[Prompt]
For the listing that follows, give again exactly the lines from the one with "Generate a Blender" to the one with "scene.camera = cam", including both.

[Task data]

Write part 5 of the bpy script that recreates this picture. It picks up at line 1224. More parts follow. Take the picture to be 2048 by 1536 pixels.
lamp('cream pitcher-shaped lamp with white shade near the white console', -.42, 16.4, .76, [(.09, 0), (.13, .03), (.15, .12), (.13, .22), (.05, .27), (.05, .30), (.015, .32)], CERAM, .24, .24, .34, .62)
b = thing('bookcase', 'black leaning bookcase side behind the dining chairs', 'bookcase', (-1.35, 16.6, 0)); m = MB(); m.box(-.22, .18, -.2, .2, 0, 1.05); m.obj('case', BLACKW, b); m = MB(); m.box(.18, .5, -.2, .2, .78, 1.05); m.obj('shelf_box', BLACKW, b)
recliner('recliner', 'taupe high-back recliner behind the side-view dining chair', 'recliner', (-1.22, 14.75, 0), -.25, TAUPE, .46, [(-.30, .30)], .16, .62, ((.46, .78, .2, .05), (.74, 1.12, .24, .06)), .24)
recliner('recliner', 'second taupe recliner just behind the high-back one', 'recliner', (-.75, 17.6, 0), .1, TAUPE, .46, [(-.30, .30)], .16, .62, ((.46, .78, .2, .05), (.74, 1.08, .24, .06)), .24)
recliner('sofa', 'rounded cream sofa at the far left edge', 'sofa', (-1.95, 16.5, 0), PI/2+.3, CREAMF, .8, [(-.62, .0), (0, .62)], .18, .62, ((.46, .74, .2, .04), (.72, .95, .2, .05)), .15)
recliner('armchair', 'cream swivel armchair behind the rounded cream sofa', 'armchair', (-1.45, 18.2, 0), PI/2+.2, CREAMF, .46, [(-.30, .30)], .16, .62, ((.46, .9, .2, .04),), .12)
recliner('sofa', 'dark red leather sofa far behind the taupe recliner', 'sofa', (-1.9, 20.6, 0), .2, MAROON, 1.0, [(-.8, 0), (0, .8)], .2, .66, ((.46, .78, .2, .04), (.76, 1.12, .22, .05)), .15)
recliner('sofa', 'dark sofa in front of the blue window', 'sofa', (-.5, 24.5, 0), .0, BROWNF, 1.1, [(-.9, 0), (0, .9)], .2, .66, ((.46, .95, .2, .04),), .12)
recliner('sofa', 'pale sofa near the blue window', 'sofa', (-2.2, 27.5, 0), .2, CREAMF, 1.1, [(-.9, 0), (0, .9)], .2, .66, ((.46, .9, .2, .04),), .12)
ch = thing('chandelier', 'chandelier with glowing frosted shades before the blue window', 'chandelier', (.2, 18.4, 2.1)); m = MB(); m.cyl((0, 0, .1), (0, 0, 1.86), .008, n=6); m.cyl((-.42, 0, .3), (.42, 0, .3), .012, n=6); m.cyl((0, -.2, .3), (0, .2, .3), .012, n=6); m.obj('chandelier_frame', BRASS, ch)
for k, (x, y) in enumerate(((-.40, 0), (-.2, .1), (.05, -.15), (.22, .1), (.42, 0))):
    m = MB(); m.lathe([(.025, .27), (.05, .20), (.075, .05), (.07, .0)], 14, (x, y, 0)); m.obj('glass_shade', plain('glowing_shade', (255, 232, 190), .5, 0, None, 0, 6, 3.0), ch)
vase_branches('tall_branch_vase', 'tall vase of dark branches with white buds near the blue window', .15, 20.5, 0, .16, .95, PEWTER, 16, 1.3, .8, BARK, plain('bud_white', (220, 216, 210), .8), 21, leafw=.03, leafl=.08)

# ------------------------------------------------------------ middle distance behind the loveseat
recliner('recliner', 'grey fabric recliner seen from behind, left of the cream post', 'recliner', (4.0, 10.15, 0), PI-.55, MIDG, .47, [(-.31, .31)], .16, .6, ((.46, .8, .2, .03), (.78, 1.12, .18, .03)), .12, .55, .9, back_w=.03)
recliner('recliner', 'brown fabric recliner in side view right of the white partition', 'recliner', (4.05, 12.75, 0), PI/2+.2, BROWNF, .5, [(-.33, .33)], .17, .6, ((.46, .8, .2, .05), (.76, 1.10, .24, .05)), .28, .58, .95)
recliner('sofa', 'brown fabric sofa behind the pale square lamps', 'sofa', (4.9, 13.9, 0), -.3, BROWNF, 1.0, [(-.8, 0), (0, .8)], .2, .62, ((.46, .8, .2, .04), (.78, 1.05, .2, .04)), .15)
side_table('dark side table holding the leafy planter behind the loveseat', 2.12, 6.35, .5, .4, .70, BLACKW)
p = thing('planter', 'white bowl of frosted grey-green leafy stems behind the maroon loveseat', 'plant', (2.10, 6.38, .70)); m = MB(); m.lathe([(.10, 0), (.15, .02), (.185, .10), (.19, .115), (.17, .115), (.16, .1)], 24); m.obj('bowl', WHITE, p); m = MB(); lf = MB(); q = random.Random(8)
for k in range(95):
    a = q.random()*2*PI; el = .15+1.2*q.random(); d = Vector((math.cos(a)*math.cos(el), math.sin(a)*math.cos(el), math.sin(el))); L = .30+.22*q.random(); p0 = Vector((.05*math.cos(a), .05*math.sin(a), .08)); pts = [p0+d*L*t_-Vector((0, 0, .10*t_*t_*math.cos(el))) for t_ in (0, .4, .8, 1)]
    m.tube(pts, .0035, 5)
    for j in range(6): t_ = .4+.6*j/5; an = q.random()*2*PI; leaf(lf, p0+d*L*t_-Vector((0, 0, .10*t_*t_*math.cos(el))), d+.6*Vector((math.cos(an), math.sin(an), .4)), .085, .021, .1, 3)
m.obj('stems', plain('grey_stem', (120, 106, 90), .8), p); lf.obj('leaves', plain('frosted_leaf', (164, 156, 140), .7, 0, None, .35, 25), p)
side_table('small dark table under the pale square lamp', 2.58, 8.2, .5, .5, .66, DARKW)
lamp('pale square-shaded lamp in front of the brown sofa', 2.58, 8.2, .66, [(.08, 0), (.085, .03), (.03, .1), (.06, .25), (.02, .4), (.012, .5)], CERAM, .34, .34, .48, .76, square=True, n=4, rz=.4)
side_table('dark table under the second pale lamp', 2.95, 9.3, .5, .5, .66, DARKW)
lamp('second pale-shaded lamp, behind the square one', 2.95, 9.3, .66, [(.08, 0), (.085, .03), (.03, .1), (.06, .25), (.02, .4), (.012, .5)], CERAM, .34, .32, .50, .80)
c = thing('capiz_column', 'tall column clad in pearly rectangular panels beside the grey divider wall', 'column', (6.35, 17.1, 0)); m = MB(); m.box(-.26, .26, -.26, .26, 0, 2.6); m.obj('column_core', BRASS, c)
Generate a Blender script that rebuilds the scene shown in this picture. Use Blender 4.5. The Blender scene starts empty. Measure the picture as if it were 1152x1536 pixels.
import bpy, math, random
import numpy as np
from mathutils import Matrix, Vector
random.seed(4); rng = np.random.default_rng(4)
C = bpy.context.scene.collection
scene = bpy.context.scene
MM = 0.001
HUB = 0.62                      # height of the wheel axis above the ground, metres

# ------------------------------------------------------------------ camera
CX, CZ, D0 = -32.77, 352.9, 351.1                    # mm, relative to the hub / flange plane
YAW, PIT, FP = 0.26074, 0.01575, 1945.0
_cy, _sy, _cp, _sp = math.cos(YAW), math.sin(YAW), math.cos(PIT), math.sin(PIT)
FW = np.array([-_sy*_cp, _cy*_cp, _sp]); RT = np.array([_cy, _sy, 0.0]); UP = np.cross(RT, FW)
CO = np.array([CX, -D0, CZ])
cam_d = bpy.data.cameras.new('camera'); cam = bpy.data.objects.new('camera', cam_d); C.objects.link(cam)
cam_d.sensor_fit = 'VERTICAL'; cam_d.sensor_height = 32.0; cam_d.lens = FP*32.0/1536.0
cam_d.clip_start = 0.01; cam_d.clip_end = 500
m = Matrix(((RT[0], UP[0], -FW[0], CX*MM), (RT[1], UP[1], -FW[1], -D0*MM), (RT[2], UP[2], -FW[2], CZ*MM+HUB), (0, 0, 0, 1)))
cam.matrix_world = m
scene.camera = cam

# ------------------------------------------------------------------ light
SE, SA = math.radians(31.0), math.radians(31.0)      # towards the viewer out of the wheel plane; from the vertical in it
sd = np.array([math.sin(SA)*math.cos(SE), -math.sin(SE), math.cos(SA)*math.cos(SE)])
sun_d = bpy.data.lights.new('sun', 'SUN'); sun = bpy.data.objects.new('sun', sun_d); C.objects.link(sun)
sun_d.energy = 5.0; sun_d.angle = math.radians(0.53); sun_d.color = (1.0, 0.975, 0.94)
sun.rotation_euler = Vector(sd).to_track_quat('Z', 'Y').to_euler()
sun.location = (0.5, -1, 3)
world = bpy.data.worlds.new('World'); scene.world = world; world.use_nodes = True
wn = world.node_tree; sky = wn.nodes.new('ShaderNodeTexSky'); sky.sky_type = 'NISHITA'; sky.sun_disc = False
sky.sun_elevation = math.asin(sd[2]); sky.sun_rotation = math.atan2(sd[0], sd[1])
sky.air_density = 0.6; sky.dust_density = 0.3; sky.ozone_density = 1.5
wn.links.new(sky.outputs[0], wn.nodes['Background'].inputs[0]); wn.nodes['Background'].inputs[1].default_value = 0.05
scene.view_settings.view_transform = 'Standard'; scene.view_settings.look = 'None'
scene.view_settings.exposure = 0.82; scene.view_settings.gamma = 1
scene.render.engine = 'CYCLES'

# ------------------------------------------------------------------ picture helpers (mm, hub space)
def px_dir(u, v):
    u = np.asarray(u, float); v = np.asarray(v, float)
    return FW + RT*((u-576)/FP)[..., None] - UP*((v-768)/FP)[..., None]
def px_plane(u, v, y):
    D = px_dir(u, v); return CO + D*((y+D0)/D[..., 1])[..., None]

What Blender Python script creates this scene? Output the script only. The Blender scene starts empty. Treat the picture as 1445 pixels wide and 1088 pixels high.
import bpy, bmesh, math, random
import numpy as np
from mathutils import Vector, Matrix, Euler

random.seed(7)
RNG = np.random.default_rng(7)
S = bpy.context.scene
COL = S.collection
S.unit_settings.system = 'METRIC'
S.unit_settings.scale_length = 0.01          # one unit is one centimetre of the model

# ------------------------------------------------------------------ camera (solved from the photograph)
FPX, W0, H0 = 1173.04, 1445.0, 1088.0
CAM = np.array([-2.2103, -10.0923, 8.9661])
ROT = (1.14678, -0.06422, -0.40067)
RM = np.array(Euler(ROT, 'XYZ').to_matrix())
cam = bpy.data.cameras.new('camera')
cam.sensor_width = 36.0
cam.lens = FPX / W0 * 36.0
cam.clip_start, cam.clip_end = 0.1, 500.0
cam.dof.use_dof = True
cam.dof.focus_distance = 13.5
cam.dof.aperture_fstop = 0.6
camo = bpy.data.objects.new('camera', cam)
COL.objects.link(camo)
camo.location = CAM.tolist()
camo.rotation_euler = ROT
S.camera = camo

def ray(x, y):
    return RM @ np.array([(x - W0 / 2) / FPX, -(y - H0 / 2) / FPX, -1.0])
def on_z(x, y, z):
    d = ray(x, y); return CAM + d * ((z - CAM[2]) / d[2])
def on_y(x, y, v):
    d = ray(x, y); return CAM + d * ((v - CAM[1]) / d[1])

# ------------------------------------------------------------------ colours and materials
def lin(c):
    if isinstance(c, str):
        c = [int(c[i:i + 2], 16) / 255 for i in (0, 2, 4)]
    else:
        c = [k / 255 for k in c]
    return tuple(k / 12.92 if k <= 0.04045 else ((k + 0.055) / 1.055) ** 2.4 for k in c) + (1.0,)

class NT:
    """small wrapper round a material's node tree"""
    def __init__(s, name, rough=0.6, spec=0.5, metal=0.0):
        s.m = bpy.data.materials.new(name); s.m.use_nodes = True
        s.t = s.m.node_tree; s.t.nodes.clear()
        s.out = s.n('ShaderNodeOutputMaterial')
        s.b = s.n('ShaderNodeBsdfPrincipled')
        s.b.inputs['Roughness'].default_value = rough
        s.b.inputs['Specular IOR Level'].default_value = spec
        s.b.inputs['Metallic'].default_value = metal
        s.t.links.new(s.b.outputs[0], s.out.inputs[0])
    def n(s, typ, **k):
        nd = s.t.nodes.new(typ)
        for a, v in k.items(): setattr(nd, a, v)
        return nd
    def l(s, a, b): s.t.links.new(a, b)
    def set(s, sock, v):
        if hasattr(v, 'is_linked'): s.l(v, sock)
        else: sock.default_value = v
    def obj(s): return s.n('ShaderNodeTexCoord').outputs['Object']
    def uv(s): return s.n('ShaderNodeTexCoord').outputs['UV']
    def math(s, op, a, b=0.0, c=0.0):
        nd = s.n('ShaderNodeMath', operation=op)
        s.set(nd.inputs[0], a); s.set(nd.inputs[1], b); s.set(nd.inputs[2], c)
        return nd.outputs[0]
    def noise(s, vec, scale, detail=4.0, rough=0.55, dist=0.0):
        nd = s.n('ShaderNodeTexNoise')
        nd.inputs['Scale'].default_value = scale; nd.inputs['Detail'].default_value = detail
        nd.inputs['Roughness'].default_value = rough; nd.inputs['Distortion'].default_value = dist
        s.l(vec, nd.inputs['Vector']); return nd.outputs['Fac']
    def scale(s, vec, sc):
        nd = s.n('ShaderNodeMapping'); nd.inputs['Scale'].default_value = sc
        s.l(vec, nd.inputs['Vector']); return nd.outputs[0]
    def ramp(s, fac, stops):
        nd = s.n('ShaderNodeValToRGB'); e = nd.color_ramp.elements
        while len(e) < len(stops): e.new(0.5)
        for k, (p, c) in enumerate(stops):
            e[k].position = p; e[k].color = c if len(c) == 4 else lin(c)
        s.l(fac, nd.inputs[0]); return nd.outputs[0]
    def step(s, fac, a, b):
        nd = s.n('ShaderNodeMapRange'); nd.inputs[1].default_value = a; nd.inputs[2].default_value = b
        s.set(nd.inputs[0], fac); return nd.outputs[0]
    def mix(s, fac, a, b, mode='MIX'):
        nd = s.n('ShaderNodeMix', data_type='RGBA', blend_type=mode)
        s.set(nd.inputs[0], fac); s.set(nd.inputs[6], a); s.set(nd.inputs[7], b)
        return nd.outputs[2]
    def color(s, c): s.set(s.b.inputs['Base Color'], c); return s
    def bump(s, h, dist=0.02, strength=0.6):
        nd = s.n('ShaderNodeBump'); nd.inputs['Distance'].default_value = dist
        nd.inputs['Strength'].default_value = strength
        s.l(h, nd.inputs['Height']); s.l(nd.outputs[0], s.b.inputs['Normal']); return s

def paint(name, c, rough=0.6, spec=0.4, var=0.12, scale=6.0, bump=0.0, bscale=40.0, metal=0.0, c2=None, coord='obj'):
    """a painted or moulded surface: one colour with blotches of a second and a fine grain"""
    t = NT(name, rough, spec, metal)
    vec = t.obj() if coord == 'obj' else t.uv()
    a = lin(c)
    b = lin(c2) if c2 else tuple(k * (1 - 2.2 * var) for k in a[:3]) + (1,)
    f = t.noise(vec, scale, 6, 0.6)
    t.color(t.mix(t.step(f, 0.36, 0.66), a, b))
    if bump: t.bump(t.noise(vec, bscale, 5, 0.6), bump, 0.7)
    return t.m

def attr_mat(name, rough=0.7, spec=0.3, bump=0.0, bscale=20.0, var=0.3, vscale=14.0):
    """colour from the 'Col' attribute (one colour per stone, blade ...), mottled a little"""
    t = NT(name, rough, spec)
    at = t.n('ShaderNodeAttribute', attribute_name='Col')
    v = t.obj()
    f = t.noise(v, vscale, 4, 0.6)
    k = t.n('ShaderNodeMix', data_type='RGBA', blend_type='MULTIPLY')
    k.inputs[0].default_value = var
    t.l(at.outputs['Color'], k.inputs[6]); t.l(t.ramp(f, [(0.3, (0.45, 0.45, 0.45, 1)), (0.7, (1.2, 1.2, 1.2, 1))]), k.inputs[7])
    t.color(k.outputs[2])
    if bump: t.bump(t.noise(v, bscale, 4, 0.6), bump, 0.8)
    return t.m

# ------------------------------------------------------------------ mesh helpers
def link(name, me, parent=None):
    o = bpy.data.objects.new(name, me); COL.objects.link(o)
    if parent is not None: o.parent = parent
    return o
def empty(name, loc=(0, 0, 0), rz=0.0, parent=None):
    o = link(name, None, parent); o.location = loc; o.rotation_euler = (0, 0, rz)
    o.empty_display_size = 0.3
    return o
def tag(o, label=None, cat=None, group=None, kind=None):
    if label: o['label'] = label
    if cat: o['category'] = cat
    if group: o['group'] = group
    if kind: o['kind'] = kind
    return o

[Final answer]
Generate a Blender script that rebuilds the scene shown in this picture. Use Blender 4.5. The Blender scene starts empty. Measure the picture as if it were 1152x1536 pixels.
import bpy, math, random
import numpy as np
from mathutils import Matrix, Vector
random.seed(4); rng = np.random.default_rng(4)
C = bpy.context.scene.collection
scene = bpy.context.scene
MM = 0.001
HUB = 0.62                      # height of the wheel axis above the ground, metres

# ------------------------------------------------------------------ camera
CX, CZ, D0 = -32.77, 352.9, 351.1                    # mm, relative to the hub / flange plane
YAW, PIT, FP = 0.26074, 0.01575, 1945.0
_cy, _sy, _cp, _sp = math.cos(YAW), math.sin(YAW), math.cos(PIT), math.sin(PIT)
FW = np.array([-_sy*_cp, _cy*_cp, _sp]); RT = np.array([_cy, _sy, 0.0]); UP = np.cross(RT, FW)
CO = np.array([CX, -D0, CZ])
cam_d = bpy.data.cameras.new('camera'); cam = bpy.data.objects.new('camera', cam_d); C.objects.link(cam)
cam_d.sensor_fit = 'VERTICAL'; cam_d.sensor_height = 32.0; cam_d.lens = FP*32.0/1536.0
cam_d.clip_start = 0.01; cam_d.clip_end = 500
m = Matrix(((RT[0], UP[0], -FW[0], CX*MM), (RT[1], UP[1], -FW[1], -D0*MM), (RT[2], UP[2], -FW[2], CZ*MM+HUB), (0, 0, 0, 1)))
cam.matrix_world = m
scene.camera = cam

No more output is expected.